Day By Day,  Mitch Daniels

Day By Day May 16, 2011 – Target Practice

Day By Day by Chris Muir

The GOP Presidential season has started for Indiana Governor Mitch Daniels with various conservative pundits taking their shots at him. Here is one.

And, here is the story about the case.

People have no right to resist if police officers illegally enter their home, the Indiana Supreme Court ruled in a decision that overturns centuries of common law.

The court issued its 3-2 ruling on Thursday, contending that allowing residents to resist officers who enter their homes without any right would increase the risk of violent confrontation. If police enter a home illegally, the courts are the proper place to protest it, Justice Steven David said.

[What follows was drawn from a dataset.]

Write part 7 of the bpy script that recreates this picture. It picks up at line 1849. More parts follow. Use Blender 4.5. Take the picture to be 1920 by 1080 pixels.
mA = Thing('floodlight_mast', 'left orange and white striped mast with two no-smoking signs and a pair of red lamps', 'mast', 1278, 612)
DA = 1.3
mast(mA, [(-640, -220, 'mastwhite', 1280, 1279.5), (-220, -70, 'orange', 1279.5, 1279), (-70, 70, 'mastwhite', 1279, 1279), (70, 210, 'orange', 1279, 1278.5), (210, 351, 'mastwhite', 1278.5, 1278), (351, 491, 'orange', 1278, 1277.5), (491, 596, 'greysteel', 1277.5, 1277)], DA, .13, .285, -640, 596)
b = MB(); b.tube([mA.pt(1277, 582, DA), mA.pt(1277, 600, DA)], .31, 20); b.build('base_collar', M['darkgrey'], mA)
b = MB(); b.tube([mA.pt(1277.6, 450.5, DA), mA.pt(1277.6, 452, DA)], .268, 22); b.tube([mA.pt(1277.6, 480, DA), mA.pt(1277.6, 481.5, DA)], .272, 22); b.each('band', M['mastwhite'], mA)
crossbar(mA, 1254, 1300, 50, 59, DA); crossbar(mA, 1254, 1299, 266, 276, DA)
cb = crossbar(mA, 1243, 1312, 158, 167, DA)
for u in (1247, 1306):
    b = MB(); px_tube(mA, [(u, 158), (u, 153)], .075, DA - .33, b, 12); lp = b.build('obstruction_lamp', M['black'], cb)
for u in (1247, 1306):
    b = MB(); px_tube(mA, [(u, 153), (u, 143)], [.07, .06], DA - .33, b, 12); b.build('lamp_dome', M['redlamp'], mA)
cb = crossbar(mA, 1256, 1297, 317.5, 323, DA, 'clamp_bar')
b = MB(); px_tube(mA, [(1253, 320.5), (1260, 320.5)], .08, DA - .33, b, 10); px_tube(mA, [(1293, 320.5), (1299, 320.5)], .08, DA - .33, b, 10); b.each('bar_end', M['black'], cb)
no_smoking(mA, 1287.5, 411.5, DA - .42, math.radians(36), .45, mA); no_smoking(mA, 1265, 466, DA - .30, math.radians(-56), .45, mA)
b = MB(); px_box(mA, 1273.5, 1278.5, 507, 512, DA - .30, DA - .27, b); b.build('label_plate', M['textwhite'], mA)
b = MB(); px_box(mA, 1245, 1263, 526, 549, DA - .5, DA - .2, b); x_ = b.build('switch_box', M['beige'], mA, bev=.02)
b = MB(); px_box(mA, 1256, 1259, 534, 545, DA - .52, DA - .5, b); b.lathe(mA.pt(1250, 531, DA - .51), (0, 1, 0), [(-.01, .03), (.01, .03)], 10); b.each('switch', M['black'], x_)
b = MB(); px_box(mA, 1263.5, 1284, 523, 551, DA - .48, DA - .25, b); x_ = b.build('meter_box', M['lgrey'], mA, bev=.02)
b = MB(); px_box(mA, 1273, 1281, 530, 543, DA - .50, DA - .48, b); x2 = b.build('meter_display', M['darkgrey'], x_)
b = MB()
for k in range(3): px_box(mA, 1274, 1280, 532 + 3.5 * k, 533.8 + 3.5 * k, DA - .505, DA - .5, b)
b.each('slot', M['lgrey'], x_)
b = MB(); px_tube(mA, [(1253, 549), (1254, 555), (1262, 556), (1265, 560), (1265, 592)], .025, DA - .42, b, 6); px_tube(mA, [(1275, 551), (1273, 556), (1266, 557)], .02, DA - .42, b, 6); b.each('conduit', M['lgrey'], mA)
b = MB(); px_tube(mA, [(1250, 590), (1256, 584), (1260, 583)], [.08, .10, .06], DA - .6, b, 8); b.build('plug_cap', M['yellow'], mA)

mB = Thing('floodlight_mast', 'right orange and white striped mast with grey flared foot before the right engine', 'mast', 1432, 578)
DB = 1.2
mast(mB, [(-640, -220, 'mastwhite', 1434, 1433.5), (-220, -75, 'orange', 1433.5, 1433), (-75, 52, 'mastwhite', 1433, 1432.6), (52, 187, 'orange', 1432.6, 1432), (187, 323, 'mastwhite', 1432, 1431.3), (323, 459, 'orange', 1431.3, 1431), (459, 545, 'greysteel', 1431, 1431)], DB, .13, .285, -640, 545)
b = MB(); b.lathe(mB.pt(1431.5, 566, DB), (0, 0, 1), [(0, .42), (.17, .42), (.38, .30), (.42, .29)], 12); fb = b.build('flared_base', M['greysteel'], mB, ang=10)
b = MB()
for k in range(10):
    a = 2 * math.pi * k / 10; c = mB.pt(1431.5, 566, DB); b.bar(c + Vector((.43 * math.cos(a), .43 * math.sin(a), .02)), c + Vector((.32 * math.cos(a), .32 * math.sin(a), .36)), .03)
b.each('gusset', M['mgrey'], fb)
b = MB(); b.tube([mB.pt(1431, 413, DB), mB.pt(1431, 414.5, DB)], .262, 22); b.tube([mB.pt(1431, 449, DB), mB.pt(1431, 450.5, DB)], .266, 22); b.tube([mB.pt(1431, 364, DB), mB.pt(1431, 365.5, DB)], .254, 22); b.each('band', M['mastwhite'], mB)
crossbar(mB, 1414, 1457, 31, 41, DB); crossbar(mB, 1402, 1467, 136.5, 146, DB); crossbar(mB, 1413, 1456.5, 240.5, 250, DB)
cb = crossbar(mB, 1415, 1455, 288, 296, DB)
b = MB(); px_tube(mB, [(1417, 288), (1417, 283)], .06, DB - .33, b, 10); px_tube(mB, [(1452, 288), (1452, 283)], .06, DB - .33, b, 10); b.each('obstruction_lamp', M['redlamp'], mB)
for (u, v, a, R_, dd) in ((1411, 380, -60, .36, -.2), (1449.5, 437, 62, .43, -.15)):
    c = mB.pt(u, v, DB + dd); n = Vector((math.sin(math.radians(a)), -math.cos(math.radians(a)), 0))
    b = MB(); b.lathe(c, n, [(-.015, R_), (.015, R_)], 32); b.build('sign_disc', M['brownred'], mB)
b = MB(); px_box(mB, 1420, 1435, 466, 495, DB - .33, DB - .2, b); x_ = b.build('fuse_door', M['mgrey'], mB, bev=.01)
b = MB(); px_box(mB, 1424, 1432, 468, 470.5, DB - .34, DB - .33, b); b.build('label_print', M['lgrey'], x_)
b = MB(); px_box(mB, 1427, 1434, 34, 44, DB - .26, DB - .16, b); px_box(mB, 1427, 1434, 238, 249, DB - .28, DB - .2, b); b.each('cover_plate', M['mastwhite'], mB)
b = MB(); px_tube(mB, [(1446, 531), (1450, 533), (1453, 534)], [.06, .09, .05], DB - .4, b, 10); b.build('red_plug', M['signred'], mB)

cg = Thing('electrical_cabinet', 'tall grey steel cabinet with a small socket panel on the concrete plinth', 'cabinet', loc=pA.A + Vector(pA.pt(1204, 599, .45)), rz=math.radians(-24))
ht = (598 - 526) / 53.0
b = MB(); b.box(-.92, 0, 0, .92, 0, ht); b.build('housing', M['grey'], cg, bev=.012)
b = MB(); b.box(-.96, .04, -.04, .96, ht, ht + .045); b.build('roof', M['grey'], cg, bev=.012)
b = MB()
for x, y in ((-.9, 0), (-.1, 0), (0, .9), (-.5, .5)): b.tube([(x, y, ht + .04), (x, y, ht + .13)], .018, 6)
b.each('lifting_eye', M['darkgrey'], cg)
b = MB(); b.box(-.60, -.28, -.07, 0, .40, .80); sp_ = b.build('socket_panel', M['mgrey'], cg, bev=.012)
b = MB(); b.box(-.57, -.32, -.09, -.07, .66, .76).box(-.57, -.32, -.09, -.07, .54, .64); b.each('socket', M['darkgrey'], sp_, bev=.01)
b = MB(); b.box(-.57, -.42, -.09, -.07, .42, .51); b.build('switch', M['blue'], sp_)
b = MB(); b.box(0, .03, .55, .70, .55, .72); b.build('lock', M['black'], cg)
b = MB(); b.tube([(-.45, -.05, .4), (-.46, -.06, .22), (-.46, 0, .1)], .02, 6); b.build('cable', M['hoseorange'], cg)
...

“We believe … a right to resist an unlawful police entry into a home is against public policy and is incompatible with modern Fourth Amendment jurisprudence,” David said. “We also find that allowing resistance unnecessarily escalates the level of violence and therefore the risk of injuries to all parties involved without preventing the arrest.”

Justices Robert Rucker and Brent Dickson strongly dissented, saying the ruling runs afoul of the U.S. Constitution’s Fourth Amendment against unreasonable search and seizure, The Times of Munster reported.

“In my view the majority sweeps with far too broad a brush by essentially telling Indiana citizens that government agents may now enter their homes illegally — that is, without the necessity of a warrant, consent or exigent circumstances,” Rucker said.

Both dissenting justices suggested they would have supported the ruling if the court had limited its scope to stripping the right to resist officers who enter homes illegally in cases where they suspect domestic violence is being committed.

But Dickson said, “The wholesale abrogation of the historic right of a person to reasonably resist unlawful police entry into his dwelling is unwarranted and unnecessarily broad.”

Likely, this decision may very well go up on a federal court appeal on Constitutional grounds. But, whether it does or not, I caution folks to make sweeping generalizations about Mitch Daniels and his appointment of Justice Steven David from a list of three candidates presented him.

In 1970, the Indiana Constitution was amended to create the Indiana Judicial Nominating Commission.  By Constitution and statute, the Nominating Commission is charged with vetting applications and submitting a list of the three most qualified applicants to the Governor for each vacancy that occurs on the Supreme Court, Court of Appeals, or Tax Court.  The Governor then appoints an individual from that list to fill the vacancy.